João contou que, durante o processo, alguns militares o questionaram se ele não tinha medo de ser preso. "O medo tem dois objetivos: ou ele te para ou te impulsiona. No meu caso, ele me impulsionou. Se eu parar, o meu companheiro não vai ter reconhecido os direitos que já são dele. Se eu for preso, vamos dar visibilidade a essa prisão." João explicou que, como os documentos militares não tinham sido atualizados, e seu estado civil já havia mudado, ele corria o risco de ser processado por falsidade ideológica.
Cláudio disse ainda que vai continuar brigando para que todos tenham acesso aos direitos que eles tiveram: "Temos duas batalhas: a criminalização da homofobia e o casamento civil igualitário. A gente vai usar a nossa capacidade de visibilidade e lutar a favor desse direitos. Já conquistamos muitos, mas temos que garantir o direito para os outros também"
Marinha não é preconceituosa
Apesar de toda a dificuldade para atualizar os documentos, João declarou que não pensa que a Marinha seja homofóbica. "Seria leviano dizer que a Marinha do Brasil é preconceituosa. Eu posso dizer que algumas pessoas que assumem cargos de direção (são preconceituosas). A Marinha é uma instituição dirigida por pessoas e a cabeça dessas pessoas que dita as normas. O único preconceito que sofri na Marinha foi no momento que eu quis incluir o meu dependente e isso feria alguns tipos de regulamentos". João contou ainda que um dos comandantes chegou a lhe dizer que ele não conseguiria a inclusão de Cláudio como seu conjugê. De acordo com João, um comandante disse a ele: "Você desiste, a Marinha não vai mudar a posição. A Marinha tem a posição que vocês não têm esse direito. Não reconhece o casamento de vocês."

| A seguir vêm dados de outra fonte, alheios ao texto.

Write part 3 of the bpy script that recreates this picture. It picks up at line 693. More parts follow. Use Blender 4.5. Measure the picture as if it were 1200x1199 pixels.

Projeto de adoçãoTer filhos também está nos planos de Cláudio e João. O casal pretende adotar, assim que conseguirem se mudar para uma nova casa. “Adotar é um sonho que está em construção. A gente pretende para daqui a 3 anos. Depois de conseguir uma casa um pouco maior e mais espaçosa", contou João.
Cláudio acredita que o processo de adoção não será tão difícil: "Não existe no nosso país a proibição da adoção por casais gays, o que existia era, no processo de habilitação, o preconceito por parte da sociologia, psicologia e até pelo juiz, que na hora de habilitar, não aceitava."
FamíliaO militar reformado contou que o filho de 19 anos sempre aceitou o seu relacionamento com Cláudio. "Ele traz a namorada para conhecer a gente. Apresenta o Cláudio como 'papito'. Ele cresceu aprendendo a não discriminar". Segundo João, o filho sempre soube se defender bem de episódios preconceituosos. "Ele sempre tinha uma resposta pronta quando era provocado"
João comentou que sofreu muito por causa do preconceito de sua família. "Minha família sabe que eu sou gay desde criança. Eu sofri uma situação muito difícil por causa disso. Fui considerado uma vergonha para a família, que é de evangélicos e católicos. Mas eu não os culpo. Com a pressão da sociedade, isso fica mais difícil ainda. Eles aprenderam sempre que isso era o errado, então ficava difícil". O militar disse ainda que ficou emocionado quando sua mãe veio ao seu casamento. "Ela não veio de uma forma protocolar, ela veio inteira, completa. Minha tia também veio. Minha família aprendeu a respeitar o diferente e entendeu o que eu sentia pela Cláudio era amor", contou.
Já Cláudio contou que com 18 anos saiu de casa e nunca mais falou com a família. "Ao longo da minha vida, eu fui elegendo pessoas que fariam parte da minha família, pessoas que você escolhe afetivamente. É muito melhor você valorizar o que tem, do que o que não tem."